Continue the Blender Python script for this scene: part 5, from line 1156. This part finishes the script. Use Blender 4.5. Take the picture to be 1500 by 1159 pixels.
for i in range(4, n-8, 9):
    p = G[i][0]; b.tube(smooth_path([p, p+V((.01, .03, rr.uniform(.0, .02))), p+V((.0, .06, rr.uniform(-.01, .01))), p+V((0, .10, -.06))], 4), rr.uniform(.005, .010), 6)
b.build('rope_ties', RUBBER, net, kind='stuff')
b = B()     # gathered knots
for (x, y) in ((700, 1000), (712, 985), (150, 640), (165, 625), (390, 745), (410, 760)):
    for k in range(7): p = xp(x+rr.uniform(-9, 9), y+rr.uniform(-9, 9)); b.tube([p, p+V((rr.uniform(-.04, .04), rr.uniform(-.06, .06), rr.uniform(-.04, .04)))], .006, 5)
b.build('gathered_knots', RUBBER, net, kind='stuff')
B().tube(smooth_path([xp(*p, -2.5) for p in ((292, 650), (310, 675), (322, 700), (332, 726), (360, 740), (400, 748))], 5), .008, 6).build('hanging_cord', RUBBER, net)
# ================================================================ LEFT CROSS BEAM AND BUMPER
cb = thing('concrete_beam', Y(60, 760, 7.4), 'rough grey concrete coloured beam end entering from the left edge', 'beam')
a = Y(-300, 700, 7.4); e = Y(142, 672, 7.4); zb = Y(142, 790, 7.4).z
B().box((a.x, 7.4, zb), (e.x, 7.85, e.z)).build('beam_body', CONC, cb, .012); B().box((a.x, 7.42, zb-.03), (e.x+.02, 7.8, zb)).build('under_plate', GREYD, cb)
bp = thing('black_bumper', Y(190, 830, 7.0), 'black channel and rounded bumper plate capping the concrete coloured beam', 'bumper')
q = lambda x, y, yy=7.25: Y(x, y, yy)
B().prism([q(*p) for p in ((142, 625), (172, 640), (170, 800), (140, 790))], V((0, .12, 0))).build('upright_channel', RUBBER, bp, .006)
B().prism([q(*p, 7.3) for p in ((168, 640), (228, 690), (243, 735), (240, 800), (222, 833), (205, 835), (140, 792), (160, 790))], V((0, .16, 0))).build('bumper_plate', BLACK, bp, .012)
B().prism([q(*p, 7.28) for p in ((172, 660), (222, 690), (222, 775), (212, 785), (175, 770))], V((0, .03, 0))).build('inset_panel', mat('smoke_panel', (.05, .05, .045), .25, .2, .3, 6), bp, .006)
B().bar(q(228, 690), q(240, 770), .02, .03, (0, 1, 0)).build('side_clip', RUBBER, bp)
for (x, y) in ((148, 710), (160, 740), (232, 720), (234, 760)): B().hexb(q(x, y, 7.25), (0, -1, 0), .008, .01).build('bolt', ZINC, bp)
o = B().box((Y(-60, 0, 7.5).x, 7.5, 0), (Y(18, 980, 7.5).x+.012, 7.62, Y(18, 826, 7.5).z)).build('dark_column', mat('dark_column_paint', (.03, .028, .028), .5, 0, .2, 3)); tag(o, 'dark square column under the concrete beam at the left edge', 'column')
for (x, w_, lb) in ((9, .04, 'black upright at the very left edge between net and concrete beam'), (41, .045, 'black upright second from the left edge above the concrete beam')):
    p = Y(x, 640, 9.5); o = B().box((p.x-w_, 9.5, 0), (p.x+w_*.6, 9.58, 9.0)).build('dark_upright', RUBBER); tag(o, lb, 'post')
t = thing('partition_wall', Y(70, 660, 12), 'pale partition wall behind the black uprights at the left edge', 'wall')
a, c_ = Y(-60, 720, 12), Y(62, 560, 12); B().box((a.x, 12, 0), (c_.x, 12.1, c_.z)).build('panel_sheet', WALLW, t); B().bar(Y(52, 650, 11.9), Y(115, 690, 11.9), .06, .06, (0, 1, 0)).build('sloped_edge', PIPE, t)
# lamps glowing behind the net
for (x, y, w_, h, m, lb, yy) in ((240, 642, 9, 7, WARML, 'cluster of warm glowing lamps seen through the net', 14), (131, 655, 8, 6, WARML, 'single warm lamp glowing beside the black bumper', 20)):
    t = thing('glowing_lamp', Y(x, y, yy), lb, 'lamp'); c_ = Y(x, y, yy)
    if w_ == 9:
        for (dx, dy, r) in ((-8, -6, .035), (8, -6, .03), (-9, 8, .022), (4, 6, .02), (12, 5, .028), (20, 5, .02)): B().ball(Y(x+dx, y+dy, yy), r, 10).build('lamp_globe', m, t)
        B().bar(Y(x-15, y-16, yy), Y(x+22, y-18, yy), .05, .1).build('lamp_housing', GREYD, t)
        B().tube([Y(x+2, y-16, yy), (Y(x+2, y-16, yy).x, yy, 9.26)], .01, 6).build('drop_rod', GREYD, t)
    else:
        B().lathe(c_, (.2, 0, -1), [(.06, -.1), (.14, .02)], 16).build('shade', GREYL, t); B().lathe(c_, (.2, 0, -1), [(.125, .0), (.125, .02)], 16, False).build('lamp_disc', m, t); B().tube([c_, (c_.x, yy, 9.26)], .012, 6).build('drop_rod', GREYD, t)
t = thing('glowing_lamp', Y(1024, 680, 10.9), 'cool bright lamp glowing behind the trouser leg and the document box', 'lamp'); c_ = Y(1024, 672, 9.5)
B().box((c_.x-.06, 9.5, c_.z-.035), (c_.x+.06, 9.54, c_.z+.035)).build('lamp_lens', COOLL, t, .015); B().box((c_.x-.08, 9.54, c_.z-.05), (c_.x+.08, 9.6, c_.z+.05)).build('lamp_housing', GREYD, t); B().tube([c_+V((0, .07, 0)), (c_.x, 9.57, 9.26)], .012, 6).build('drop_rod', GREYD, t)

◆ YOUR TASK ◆
Write the material out exactly, with nothing left out.

◆ WRITTEN SOLUTION ◆
Continue the Blender Python script for this scene: part 5, from line 1156. This part finishes the script. Use Blender 4.5. Take the picture to be 1500 by 1159 pixels.
for i in range(4, n-8, 9):
    p = G[i][0]; b.tube(smooth_path([p, p+V((.01, .03, rr.uniform(.0, .02))), p+V((.0, .06, rr.uniform(-.01, .01))), p+V((0, .10, -.06))], 4), rr.uniform(.005, .010), 6)
b.build('rope_ties', RUBBER, net, kind='stuff')
b = B()     # gathered knots
for (x, y) in ((700, 1000), (712, 985), (150, 640), (165, 625), (390, 745), (410, 760)):
    for k in range(7): p = xp(x+rr.uniform(-9, 9), y+rr.uniform(-9, 9)); b.tube([p, p+V((rr.uniform(-.04, .04), rr.uniform(-.06, .06), rr.uniform(-.04, .04)))], .006, 5)
b.build('gathered_knots', RUBBER, net, kind='stuff')
B().tube(smooth_path([xp(*p, -2.5) for p in ((292, 650), (310, 675), (322, 700), (332, 726), (360, 740), (400, 748))], 5), .008, 6).build('hanging_cord', RUBBER, net)
# ================================================================ LEFT CROSS BEAM AND BUMPER
cb = thing('concrete_beam', Y(60, 760, 7.4), 'rough grey concrete coloured beam end entering from the left edge', 'beam')
a = Y(-300, 700, 7.4); e = Y(142, 672, 7.4); zb = Y(142, 790, 7.4).z
B().box((a.x, 7.4, zb), (e.x, 7.85, e.z)).build('beam_body', CONC, cb, .012); B().box((a.x, 7.42, zb-.03), (e.x+.02, 7.8, zb)).build('under_plate', GREYD, cb)
bp = thing('black_bumper', Y(190, 830, 7.0), 'black channel and rounded bumper plate capping the concrete coloured beam', 'bumper')
q = lambda x, y, yy=7.25: Y(x, y, yy)
B().prism([q(*p) for p in ((142, 625), (172, 640), (170, 800), (140, 790))], V((0, .12, 0))).build('upright_channel', RUBBER, bp, .006)
B().prism([q(*p, 7.3) for p in ((168, 640), (228, 690), (243, 735), (240, 800), (222, 833), (205, 835), (140, 792), (160, 790))], V((0, .16, 0))).build('bumper_plate', BLACK, bp, .012)
B().prism([q(*p, 7.28) for p in ((172, 660), (222, 690), (222, 775), (212, 785), (175, 770))], V((0, .03, 0))).build('inset_panel', mat('smoke_panel', (.05, .05, .045), .25, .2, .3, 6), bp, .006)
B().bar(q(228, 690), q(240, 770), .02, .03, (0, 1, 0)).build('side_clip', RUBBER, bp)
for (x, y) in ((148, 710), (160, 740), (232, 720), (234, 760)): B().hexb(q(x, y, 7.25), (0, -1, 0), .008, .01).build('bolt', ZINC, bp)
o = B().box((Y(-60, 0, 7.5).x, 7.5, 0), (Y(18, 980, 7.5).x+.012, 7.62, Y(18, 826, 7.5).z)).build('dark_column', mat('dark_column_paint', (.03, .028, .028), .5, 0, .2, 3)); tag(o, 'dark square column under the concrete beam at the left edge', 'column')
for (x, w_, lb) in ((9, .04, 'black upright at the very left edge between net and concrete beam'), (41, .045, 'black upright second from the left edge above the concrete beam')):
    p = Y(x, 640, 9.5); o = B().box((p.x-w_, 9.5, 0), (p.x+w_*.6, 9.58, 9.0)).build('dark_upright', RUBBER); tag(o, lb, 'post')
t = thing('partition_wall', Y(70, 660, 12), 'pale partition wall behind the black uprights at the left edge', 'wall')
a, c_ = Y(-60, 720, 12), Y(62, 560, 12); B().box((a.x, 12, 0), (c_.x, 12.1, c_.z)).build('panel_sheet', WALLW, t); B().bar(Y(52, 650, 11.9), Y(115, 690, 11.9), .06, .06, (0, 1, 0)).build('sloped_edge', PIPE, t)
# lamps glowing behind the net
for (x, y, w_, h, m, lb, yy) in ((240, 642, 9, 7, WARML, 'cluster of warm glowing lamps seen through the net', 14), (131, 655, 8, 6, WARML, 'single warm lamp glowing beside the black bumper', 20)):
    t = thing('glowing_lamp', Y(x, y, yy), lb, 'lamp'); c_ = Y(x, y, yy)
    if w_ == 9:
        for (dx, dy, r) in ((-8, -6, .035), (8, -6, .03), (-9, 8, .022), (4, 6, .02), (12, 5, .028), (20, 5, .02)): B().ball(Y(x+dx, y+dy, yy), r, 10).build('lamp_globe', m, t)
        B().bar(Y(x-15, y-16, yy), Y(x+22, y-18, yy), .05, .1).build('lamp_housing', GREYD, t)
        B().tube([Y(x+2, y-16, yy), (Y(x+2, y-16, yy).x, yy, 9.26)], .01, 6).build('drop_rod', GREYD, t)
    else:
        B().lathe(c_, (.2, 0, -1), [(.06, -.1), (.14, .02)], 16).build('shade', GREYL, t); B().lathe(c_, (.2, 0, -1), [(.125, .0), (.125, .02)], 16, False).build('lamp_disc', m, t); B().tube([c_, (c_.x, yy, 9.26)], .012, 6).build('drop_rod', GREYD, t)
t = thing('glowing_lamp', Y(1024, 680, 10.9), 'cool bright lamp glowing behind the trouser leg and the document box', 'lamp'); c_ = Y(1024, 672, 9.5)
B().box((c_.x-.06, 9.5, c_.z-.035), (c_.x+.06, 9.54, c_.z+.035)).build('lamp_lens', COOLL, t, .015); B().box((c_.x-.08, 9.54, c_.z-.05), (c_.x+.08, 9.6, c_.z+.05)).build('lamp_housing', GREYD, t); B().tube([c_+V((0, .07, 0)), (c_.x, 9.57, 9.26)], .012, 6).build('drop_rod', GREYD, t)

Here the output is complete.